Die gegenüber dem heutigen Sozialstaat geringeren Verwaltungskosten würden den Verteilungsspielraum noch vergrößern. Das Grundeinkommen macht eine Reihe bürokratischer Abläufe und Kontrollen überflüssig. Wie viel am Ende deswegen tatsächlich eingespart werden könnte, hängt vom Grad seiner konsequenten Umsetzung ab.

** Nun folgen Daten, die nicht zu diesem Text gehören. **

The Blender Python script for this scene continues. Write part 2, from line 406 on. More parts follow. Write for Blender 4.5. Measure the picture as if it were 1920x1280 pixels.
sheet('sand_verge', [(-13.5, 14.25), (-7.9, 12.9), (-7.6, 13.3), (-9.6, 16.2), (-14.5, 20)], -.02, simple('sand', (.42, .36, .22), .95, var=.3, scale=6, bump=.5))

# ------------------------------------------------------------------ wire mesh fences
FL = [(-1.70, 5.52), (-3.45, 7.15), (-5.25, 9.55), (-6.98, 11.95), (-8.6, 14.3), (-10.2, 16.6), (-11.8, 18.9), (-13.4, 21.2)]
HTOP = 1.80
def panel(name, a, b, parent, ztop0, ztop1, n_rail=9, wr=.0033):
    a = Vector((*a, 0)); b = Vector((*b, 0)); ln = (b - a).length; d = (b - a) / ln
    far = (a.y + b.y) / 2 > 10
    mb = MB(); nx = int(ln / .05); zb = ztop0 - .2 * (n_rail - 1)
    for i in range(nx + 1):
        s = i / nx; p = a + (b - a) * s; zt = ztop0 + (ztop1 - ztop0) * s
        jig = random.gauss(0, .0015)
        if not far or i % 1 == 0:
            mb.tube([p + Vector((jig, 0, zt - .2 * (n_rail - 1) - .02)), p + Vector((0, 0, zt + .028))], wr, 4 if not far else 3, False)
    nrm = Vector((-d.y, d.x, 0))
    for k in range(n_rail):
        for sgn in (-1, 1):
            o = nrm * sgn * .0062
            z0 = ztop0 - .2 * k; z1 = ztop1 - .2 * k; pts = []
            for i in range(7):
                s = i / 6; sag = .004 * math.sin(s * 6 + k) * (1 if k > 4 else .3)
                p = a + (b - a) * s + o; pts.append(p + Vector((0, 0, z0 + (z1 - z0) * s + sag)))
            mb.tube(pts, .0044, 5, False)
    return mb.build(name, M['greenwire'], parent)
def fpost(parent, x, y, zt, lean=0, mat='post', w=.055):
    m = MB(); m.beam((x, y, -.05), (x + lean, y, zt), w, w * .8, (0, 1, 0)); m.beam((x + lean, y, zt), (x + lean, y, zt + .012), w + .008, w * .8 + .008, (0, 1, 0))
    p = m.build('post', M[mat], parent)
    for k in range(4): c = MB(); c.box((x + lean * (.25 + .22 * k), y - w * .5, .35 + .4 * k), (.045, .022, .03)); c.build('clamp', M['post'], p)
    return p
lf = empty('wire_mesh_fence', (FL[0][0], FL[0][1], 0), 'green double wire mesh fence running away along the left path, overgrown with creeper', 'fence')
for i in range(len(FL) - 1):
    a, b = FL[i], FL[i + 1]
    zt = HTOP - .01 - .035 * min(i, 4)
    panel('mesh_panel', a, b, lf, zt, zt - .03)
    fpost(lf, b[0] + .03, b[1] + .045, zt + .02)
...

Ob die Gesellschaft bereit wäre, das Grundeinkommen idealtypisch umzusetzen und eine aktivierende Sozialpolitik tatsächlich komplett abzuschaffen, ist letztlich eine politisch zu entscheidende Frage. Sie dürfte durch den Widerstand unterschiedlicher Interessengruppen und deren Ideologien beeinflusst werden. Die Erfahrung lehrt, dass es in aller Regel sehr schwer fällt, über lange Zeiten geschaffene Bürokratien und gut eingespielte Verwaltungsstrukturen aufzulösen. Was über Jahrhunderte gewachsen ist, braucht in aller Regel Jahrzehnte, um zu schrumpfen. Deshalb dürften sich Einspareffekte eher langfristig als kurzfristig positiv auswirken.
Die unmittelbare Wirkung eines bedingungslosen Grundeinkommens auf die öffentlichen Finanzen lässt sich mithilfe einer holzschnittartigen Überschlagsrechnung von Staatsausgaben und -einnahmen veranschaulichen. Dabei erheben die folgenden Kalkulationen in keiner Weise den Anspruch, die Folgeeffekte eines Grundeinkommens auf den deutschen Staatshaushalt präzise zu berechnen und genau vorauszusagen. Ihre Aussagekraft ist alleine deshalb schon beschränkt, weil sie rein statisch sind, also alle Veränderungen unbeachtet lassen, die ein Grundeinkommen zweifelsfrei auf Arbeit und Beschäftigung, Löhne und Wertschöpfung sowie Steuereinnahmen ausübt. Die Überschlagsrechnungen sollen lediglich grundsätzliche Plausibilitäten darlegen. So, dass Größenordnungen abgeschätzt und für weitere Diskussionen nutzbar gemacht werden können.
Die Staatsausgaben aller Gebietskörperschaften, also Bund, Länder, Gemeinden, und der Sozialversicherungen zusammen lagen 2015 bei 1,33 Billionen Euro.163 Nimmt man diese 1,33 Billionen Euro aller Staatsausgaben als Ausgangslage und zieht davon die 888 Milliarden des Sozialbudgets ab, ergibt eine grobe Abschätzung (die insbesondere alle Doppelzählungen vernachlässigt), dass die staatlichen Ausgaben jenseits des Sozialstaates etwa 450 Milliarden Euro Kosten verursachen.